Accounting for Private placements

posted Jun 6, 2012, 10:08 PM by Andrey Mozuliov   [ updated Jul 17, 2012, 9:30 AM ]

The procedure of the private placement, including the sequence of required steps is out of the scope of this discussion. For the purpose of this article, we are concentrating on procedures of the accounting entries to appropriately reflect the private placement.

The announcement of the private placement and the initial reservation of the price, generally speaking, are not accounting events. That is the realm of the Corporate Secretary, and area of his/her responsibilities.

Accounting starts at the raising money phase.

Subscription Agreement

After the announcement of the private placement, the company expects participants to come. Every participant signs the subscription agreement with the company, which creates the commitments for both parties: the participant agrees to buy shares and pay money, and the company commits to issue shares to the participant.

Subscription agreements are recorded in sales journal by means of creation of the sales invoice, which is to generate entry debiting accounts receivable, and crediting commitment to issue shares (or shares subscribed) account in the equity segment of the balance sheet.

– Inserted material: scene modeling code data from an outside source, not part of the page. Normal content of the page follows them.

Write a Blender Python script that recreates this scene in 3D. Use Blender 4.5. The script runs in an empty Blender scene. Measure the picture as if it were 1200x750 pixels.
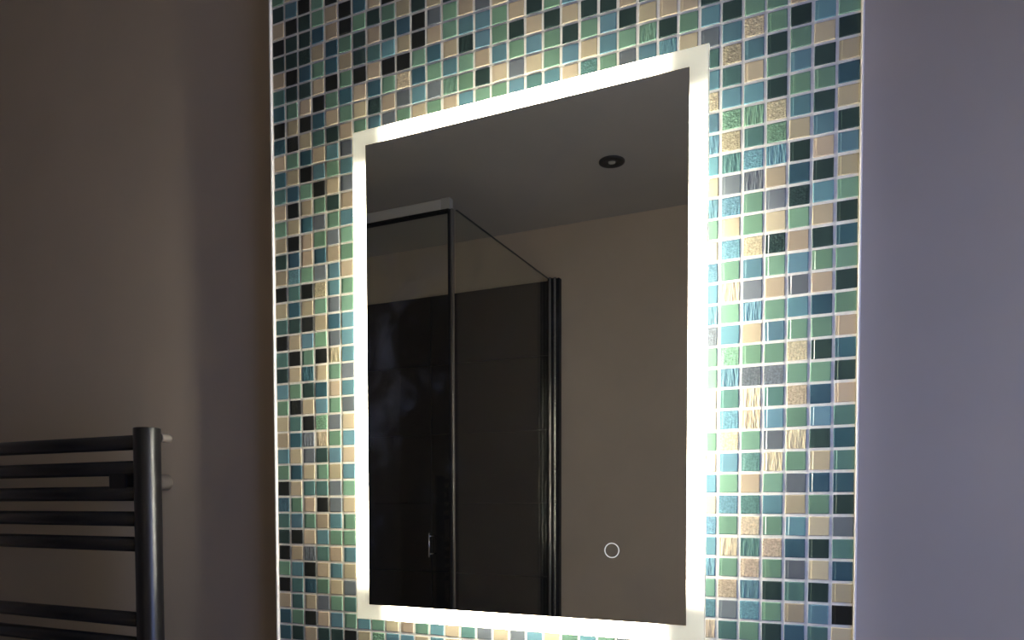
import bpy, bmesh, math, random
from mathutils import Vector, Matrix
random.seed(7)
scene = bpy.context.scene
COL = scene.collection

# ------------------------------------------------------------------ camera
FPX, CYPX = 864.902, 618.710
YAW, PITCH, ROLL = -0.425513, -0.034757, -0.001785
Z0 = 2.11                                     # height of mosaic grid line 0 above the floor
CAM = Vector((0.815965, -0.907284, Z0 - 0.759415))
def cam_axes():
    cy, sy, cp, sp = math.cos(YAW), math.sin(YAW), math.cos(PITCH), math.sin(PITCH)
    f = Vector((sy*cp, cy*cp, sp)); r = Vector((cy, -sy, 0)); u = r.cross(f)
    cr, sr = math.cos(ROLL), math.sin(ROLL)
    return cr*r + sr*u, -sr*r + cr*u, f
RX, UX, FX = cam_axes()
cd = bpy.data.cameras.new('camera'); cam = bpy.data.objects.new('camera', cd); COL.objects.link(cam)
cd.sensor_width = 36.0; cd.sensor_fit = 'HORIZONTAL'
cd.lens = FPX*36.0/1200.0
cd.shift_y = (CYPX - 375.0)/1200.0
cd.clip_start = 0.01
cam.matrix_world = Matrix(((RX.x, UX.x, -FX.x, CAM.x), (RX.y, UX.y, -FX.y, CAM.y), (RX.z, UX.z, -FX.z, CAM.z), (0, 0, 0, 1)))
scene.camera = cam

# ------------------------------------------------------------------ world, exposure
world = bpy.data.worlds.new('sky'); scene.world = world; world.use_nodes = True
bg = world.node_tree.nodes['Background']
bg.inputs['Color'].default_value = (0.36, 0.49, 1.0, 1)
bg.inputs['Strength'].default_value = 4.0
vs = scene.view_settings
vs.view_transform = 'Standard'; vs.look = 'None'; vs.gamma = 1.0; vs.use_curve_mapping = False
vs.exposure = 0.22
LED_FRONT, LED_SIDE, BORDER_GLOW = 20.0, 122.0, 23.5

# daylight enters through the window opening in the right wall (portal helps sampling, it emits nothing itself)
WIN_Y0, WIN_Y1, WIN_Z0, WIN_Z1 = -0.82, -0.24, 0.80, 1.95
RIGHT_X = 1.30
pl = bpy.data.lights.new('window_portal', 'AREA'); pl.shape = 'RECTANGLE'
pl.size = WIN_Z1-WIN_Z0; pl.size_y = WIN_Y1-WIN_Y0; pl.cycles.is_portal = True
po = bpy.data.objects.new('window_portal', pl); COL.objects.link(po)
po.location = (RIGHT_X+0.11, (WIN_Y0+WIN_Y1)/2, (WIN_Z0+WIN_Z1)/2); po.rotation_euler = (0, math.pi/2, 0)

# ------------------------------------------------------------------ materials
def srgb(r, g, b):
    def c(v):
        v /= 255.0
        return v/12.92 if v <= 0.04045 else ((v+0.055)/1.055)**2.4
    return (c(r), c(g), c(b), 1)
def new_mat(name):
    m = bpy.data.materials.new(name); m.use_nodes = True
    return m, m.node_tree.nodes, m.node_tree.links
def pbr(name, col, rough=0.5, metal=0.0, coat=0.0, spec=0.5):
    m, n, l = new_mat(name); b = n['Principled BSDF']
    b.inputs['Base Color'].default_value = col; b.inputs['Roughness'].default_value = rough
    b.inputs['Metallic'].default_value = metal; b.inputs['Coat Weight'].default_value = coat
    b.inputs['Coat Roughness'].default_value = 0.05; b.inputs['Specular IOR Level'].default_value = spec
    return m
def noise_mat(name, c1, c2, scale, rough=0.7, bump=0.2, bscale=None, bdist=0.002, spec=0.3, metal=0.0):
    m, n, l = new_mat(name); b = n['Principled BSDF']
    tc = n.new('ShaderNodeTexCoord'); ns = n.new('ShaderNodeTexNoise'); rp = n.new('ShaderNodeValToRGB')
    ns.inputs['Scale'].default_value = scale; ns.inputs['Detail'].default_value = 5
    l.new(tc.outputs['Object'], ns.inputs['Vector']); l.new(ns.outputs['Fac'], rp.inputs['Fac'])
    rp.color_ramp.elements[0].position = 0.3; rp.color_ramp.elements[0].color = c1
    rp.color_ramp.elements[1].position = 0.7; rp.color_ramp.elements[1].color = c2
    l.new(rp.outputs['Color'], b.inputs['Base Color'])
    nb = n.new('ShaderNodeTexNoise'); nb.inputs['Scale'].default_value = bscale or scale*4; nb.inputs['Detail'].default_value = 6
    l.new(tc.outputs['Object'], nb.inputs['Vector'])
    bp = n.new('ShaderNodeBump'); bp.inputs['Strength'].default_value = bump; bp.inputs['Distance'].default_value = bdist
    l.new(nb.outputs['Fac'], bp.inputs['Height']); l.new(bp.outputs['Normal'], b.inputs['Normal'])
    b.inputs['Roughness'].default_value = rough; b.inputs['Specular IOR Level'].default_value = spec; b.inputs['Metallic'].default_value = metal
    return m
M_PLASTER = noise_mat('taupe_plaster', srgb(198, 182, 160), srgb(206, 189, 166), 5.0, 0.62, 0.22, 14.0, 0.003, 0.35)
M_CEIL = noise_mat('ceiling_paint', srgb(190, 184, 170), srgb(196, 189, 174), 4.0, 0.85, 0.05)
M_FLOOR = noise_mat('floor_vinyl', srgb(168, 156, 140), srgb(178, 166, 150), 8.0, 0.5, 0.1)
M_GROUT = noise_mat('white_grout', srgb(242, 235, 220), srgb(250, 245, 232), 180.0, 0.9, 0.35, 500.0, 0.0006, 0.2)
M_TRIM = pbr('white_plastic_trim', srgb(246, 240, 232), 0.3)
M_WHITE = pbr('white_enamel', srgb(225, 225, 220), 0.35)
M_BLACKMET = noise_mat('anthracite_metal', (0.011, 0.0105, 0.010, 1), (0.014, 0.013, 0.0125, 1), 300.0, 0.34, 0.05, 900.0, 0.0003, 0.75, 0.0)
M_GREYMET = pbr('grey_nickel', srgb(128, 120, 112), 0.45, 0.3)
M_DULL = pbr('dull_chrome', (0.42, 0.43, 0.45, 1), 0.22, 1.0)
M_CHROME = pbr('chrome', (0.72, 0.73, 0.75, 1), 0.16, 1.0)
M_SATIN = pbr('satin_aluminium', (0.72, 0.71, 0.69, 1), 0.5, 0.6)
M_SATIN2 = pbr('satin_cap', (0.58, 0.59, 0.56, 1), 0.45, 0.6)
M_SEAL = pbr('dark_seal', srgb(22, 22, 22), 0.5)
M_SHTILE = noise_mat('charcoal_tile', srgb(30, 31, 32), srgb(37, 38, 39), 6.0, 0.42, 0.06, 30.0, 0.001, 0.4)
M_SHGROUT = pbr('dark_grout', srgb(44, 44, 44), 0.9)
M_STEEL = pbr('dark_bezel', srgb(62, 60, 54), 0.5, 0.2)
M_LENS = pbr('downlight_lens', srgb(190, 190, 180), 0.25)
M_WINFRAME = pbr('window_upvc', srgb(235, 235, 232), 0.35)

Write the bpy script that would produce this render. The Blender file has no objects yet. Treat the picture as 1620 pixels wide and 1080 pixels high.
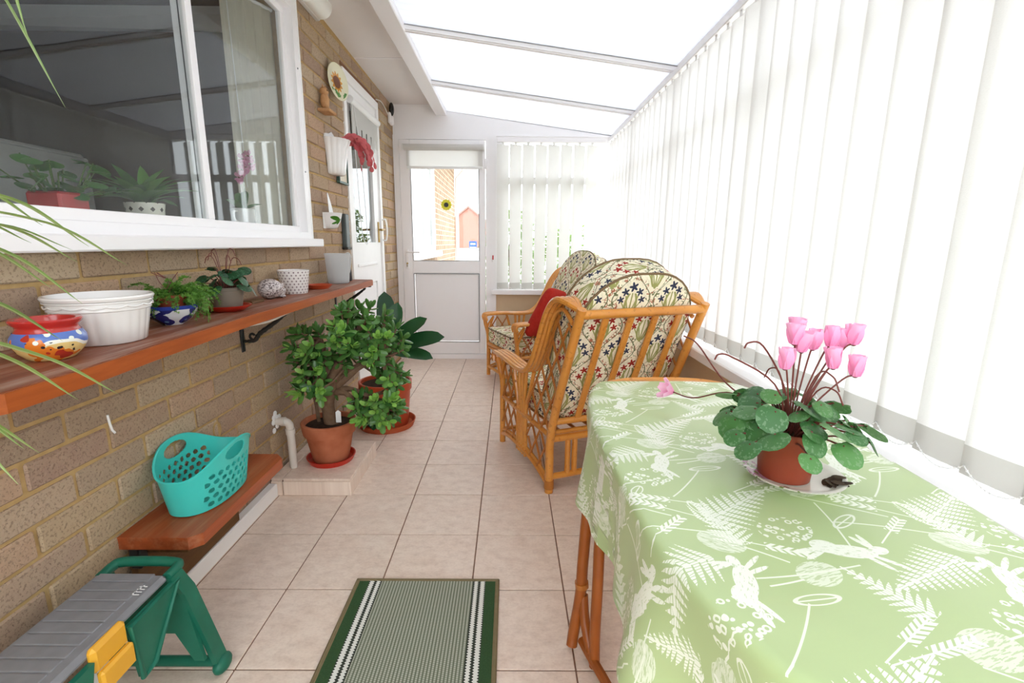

You may either create buyer (or client) for each participant, and then create sales invoice for each of them, or use the option of “one-time buyer (client)”. If you choose the second option, never use “<one-time buyer (client)>” as a name for the participant. You know his/er name, and do not lose the opportunity to put it in record for the further reference. Just type the participant’s name at the name field, and choose the “Continue” option when Simply Accounting asks you.

Depending on nature of the business and its own specifics the company might have a considerable amount of clients in the list. Nevertheless, if it is seen possible, we recommend to create a buyer (client) for each participant of the private placement. That will ease the further analysis of the subscribers’ participation, and also recording of exercise of warrants (if any attached) in the future.

Simply Accounting - Private Placements - Subscription Invoice
Obviously, there is no hard copy of any invoice at the subscription agreement stage. However, the sales invoice is the most convenient form of
Simply Accounting - Private Placements - Subscription Invoice
recording of that transaction in Simply Accounting. If corporate secretary issues a unique number for each participant, use the one as a source ID for the invoice. If there is no number generated, compile it yourself using private placement identification number (using year and a simple sequence number) and the number of the participant in the list. Again, it is better to be aligned with the corporate secretary in using the ID number for participants.

In the line comment mention the number of shares subscribed and the price.

The date of the invoice should be the date of the subscription agreement.

Receiving money

The next step to be reflected in accounting is the receiving money from participants of the private placement. Having the sales invoice in place we need to create the receipt for each participant against the relevant invoice. When all money received, the amounts receivable for the private placement equals zero.

For the receipts use the same source number that you have used for the associated invoice.

Closing the private placement

When the approval of the private placement is received from the stock exchange, the company is to accomplish its commitment to issue shares. In order to record the share issuing in Simply Accounting the general journal entry (the manual one) should be done. Prepare the one listing every participant in separate line without grouping them. No shortcuts or easements at this stage: record everything in details for further references.

In line comments, write down the full name, the number of shares (units) issued, and the price per share (unit).

Finders’ fees

Private placements engage investors that are belong to the certain circle which is closed to the company. So, the new private placement participants (or subscribers) come mostly through the business networking, and those members of the circle who reference a new investor act in the role of the finder. Companies value new participants and the finders’ fees to appreciate the referrer is the pretty common practice this days.

For the purpose of this article we consider two types of finders’ fees.

The first type is the finders’ fees paid by cash. The record is pretty straightforward: the entry is made through the purchase invoice in correspondence with the account “Share issue cost” in equity segment of the balance sheet.

Also, the company can express its appreciation to the referrer by issuing warrants (known as “broker’s warrants”). That is the other type of finders’ fees we discuss in this article.

Warrant is gives the holder the right to purchase securities from the issuer at a specific price within a certain timeframe[1]. Warrants that attached to the shares as a part of the unit in private placement, for example, does not require to be recorded in accounting. However, broker’s warrants are treated as stock-based-compensation, and IFRS require the reflection of the fair market value of broker’s warrants in the books.

For the purpose of the calculation of the fair market value of stock-based compensation the pretty sophisticated methods with the application of Black Scholes Model is used. The exploration of methods of fair market value calculations is out of scope of this article. Also, since for the purposes of those calculations we use our own tools, we do not make any reference to online or offline sources; however, you can find a lot of information on this topic in the internet.

Since the fair market value of broker’s warrants is calculated, it is to be reflected in books debiting “share issue cost” and crediting “contributed surplus” accounts, both in equity segment of the balance sheet.